### Exercise
Starting with the first line of the listing, quote each line exactly until and including the one with "C=bpy.context.scene.collection; SC=bpy.context.scene", leaving pictures out.
# start of Data excerpt
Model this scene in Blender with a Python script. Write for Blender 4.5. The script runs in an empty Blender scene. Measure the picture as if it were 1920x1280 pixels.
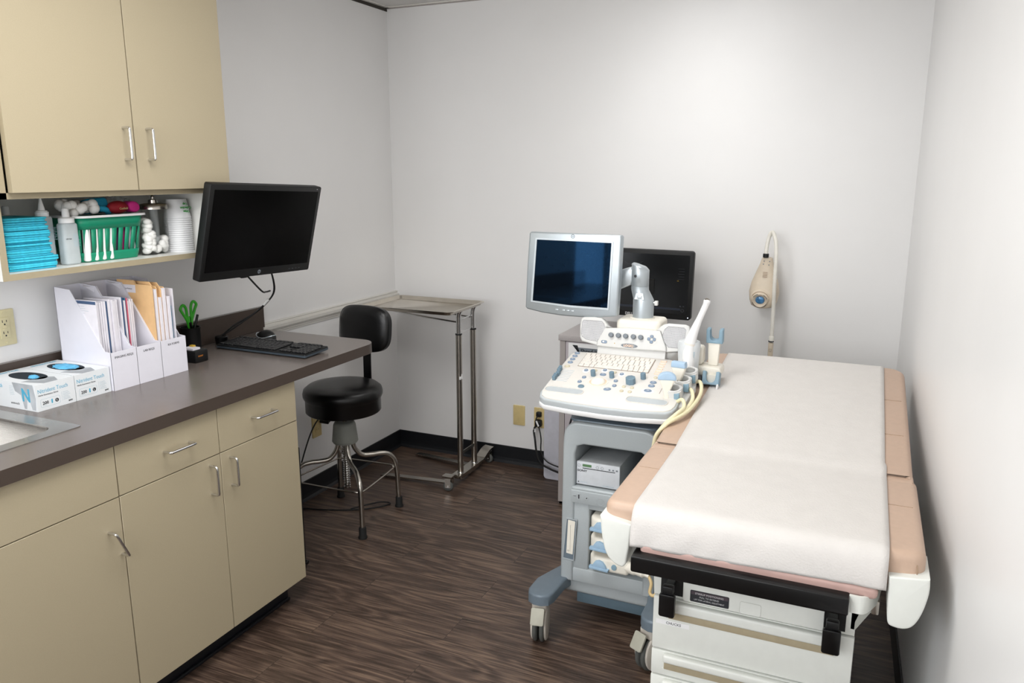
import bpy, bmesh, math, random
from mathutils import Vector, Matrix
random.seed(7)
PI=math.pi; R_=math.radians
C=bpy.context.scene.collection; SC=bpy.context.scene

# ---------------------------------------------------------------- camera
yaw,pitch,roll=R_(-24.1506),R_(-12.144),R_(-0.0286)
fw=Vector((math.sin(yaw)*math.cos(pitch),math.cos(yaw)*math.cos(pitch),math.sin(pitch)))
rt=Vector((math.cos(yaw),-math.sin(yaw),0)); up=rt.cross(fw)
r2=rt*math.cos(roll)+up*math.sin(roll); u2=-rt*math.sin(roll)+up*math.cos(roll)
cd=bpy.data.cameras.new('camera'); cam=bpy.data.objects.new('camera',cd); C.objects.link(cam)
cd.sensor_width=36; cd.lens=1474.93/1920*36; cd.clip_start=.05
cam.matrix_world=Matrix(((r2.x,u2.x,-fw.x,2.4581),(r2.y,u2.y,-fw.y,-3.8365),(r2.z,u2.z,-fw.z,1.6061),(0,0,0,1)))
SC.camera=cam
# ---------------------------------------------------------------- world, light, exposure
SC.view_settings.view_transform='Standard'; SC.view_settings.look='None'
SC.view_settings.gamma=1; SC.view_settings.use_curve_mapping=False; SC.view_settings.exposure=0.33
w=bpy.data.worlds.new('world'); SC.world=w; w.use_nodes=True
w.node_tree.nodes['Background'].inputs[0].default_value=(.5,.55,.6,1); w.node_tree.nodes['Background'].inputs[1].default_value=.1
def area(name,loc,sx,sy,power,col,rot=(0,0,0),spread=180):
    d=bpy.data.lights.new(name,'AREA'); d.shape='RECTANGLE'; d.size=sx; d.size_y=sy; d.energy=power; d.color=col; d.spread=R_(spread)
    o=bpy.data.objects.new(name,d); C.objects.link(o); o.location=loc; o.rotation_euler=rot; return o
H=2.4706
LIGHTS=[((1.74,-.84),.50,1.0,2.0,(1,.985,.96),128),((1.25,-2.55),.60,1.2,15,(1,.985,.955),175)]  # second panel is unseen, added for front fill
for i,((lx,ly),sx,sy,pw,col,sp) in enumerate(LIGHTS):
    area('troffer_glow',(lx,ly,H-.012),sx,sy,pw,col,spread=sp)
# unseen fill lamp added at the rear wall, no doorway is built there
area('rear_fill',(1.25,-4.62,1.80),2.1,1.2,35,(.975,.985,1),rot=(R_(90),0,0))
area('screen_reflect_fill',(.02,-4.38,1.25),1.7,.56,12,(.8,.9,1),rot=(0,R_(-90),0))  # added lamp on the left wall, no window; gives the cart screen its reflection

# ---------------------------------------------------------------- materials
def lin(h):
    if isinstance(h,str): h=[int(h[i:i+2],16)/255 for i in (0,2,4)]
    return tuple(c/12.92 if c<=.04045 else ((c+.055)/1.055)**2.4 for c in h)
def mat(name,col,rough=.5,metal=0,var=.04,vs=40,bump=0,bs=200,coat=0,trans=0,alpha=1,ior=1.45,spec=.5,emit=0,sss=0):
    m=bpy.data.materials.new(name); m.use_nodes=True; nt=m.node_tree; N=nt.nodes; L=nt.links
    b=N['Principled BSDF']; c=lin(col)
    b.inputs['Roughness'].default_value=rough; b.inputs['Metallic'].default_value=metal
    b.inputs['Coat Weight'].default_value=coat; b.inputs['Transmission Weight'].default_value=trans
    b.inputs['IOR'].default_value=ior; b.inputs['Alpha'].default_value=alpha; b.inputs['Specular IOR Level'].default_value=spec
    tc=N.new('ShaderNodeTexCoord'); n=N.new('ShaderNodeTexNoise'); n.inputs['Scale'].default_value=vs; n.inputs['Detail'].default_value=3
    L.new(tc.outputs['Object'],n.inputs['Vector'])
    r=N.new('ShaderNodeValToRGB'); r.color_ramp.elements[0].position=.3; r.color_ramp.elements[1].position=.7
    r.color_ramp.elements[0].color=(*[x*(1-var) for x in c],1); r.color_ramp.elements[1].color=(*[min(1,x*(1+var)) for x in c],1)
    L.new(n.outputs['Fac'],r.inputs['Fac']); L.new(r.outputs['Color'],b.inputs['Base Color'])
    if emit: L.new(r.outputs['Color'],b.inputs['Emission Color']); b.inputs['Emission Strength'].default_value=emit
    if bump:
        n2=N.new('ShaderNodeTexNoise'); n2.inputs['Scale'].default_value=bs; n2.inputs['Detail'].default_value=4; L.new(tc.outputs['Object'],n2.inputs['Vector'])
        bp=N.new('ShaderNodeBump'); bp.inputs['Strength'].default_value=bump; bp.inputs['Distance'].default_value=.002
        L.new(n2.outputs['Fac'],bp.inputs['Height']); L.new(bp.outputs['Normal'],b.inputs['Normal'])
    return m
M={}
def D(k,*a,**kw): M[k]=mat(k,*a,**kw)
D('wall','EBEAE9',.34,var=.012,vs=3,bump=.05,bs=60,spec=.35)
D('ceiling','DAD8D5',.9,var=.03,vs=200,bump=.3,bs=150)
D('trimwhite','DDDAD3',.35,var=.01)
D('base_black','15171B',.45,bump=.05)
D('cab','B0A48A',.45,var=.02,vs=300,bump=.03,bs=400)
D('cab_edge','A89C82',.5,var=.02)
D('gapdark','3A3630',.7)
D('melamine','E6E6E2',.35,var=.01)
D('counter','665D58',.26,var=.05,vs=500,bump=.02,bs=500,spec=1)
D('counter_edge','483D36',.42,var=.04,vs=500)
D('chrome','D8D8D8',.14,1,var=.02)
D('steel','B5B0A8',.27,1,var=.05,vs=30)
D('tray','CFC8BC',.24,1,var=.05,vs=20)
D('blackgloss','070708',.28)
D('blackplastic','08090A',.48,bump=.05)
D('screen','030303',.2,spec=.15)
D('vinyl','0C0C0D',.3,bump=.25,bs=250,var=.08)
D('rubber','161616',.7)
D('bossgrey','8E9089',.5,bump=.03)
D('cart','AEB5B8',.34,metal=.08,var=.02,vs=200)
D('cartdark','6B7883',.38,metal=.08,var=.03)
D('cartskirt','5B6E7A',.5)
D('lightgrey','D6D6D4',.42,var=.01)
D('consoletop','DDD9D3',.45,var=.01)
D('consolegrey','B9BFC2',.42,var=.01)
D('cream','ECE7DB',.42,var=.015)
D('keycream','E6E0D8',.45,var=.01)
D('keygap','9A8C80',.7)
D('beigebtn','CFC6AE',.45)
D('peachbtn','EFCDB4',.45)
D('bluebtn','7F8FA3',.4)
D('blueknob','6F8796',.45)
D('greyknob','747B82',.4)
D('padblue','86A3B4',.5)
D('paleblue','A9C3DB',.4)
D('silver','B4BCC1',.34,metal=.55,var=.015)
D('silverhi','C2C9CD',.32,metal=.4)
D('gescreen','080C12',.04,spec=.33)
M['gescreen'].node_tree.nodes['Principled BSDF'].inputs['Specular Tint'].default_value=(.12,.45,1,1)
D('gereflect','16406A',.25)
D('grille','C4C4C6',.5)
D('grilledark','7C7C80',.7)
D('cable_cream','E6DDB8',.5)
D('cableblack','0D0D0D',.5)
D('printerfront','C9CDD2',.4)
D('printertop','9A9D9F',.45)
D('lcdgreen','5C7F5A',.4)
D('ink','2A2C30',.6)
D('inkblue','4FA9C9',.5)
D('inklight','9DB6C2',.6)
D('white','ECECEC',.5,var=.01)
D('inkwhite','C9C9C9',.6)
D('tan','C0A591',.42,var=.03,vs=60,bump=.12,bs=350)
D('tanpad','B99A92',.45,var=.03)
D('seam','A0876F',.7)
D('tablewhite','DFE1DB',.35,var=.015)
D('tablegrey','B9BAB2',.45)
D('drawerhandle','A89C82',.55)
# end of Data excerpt
### The completed task
Model this scene in Blender with a Python script. Write for Blender 4.5. The script runs in an empty Blender scene. Measure the picture as if it were 1920x1280 pixels.
import bpy, bmesh, math, random
from mathutils import Vector, Matrix
random.seed(7)
PI=math.pi; R_=math.radians
C=bpy.context.scene.collection; SC=bpy.context.scene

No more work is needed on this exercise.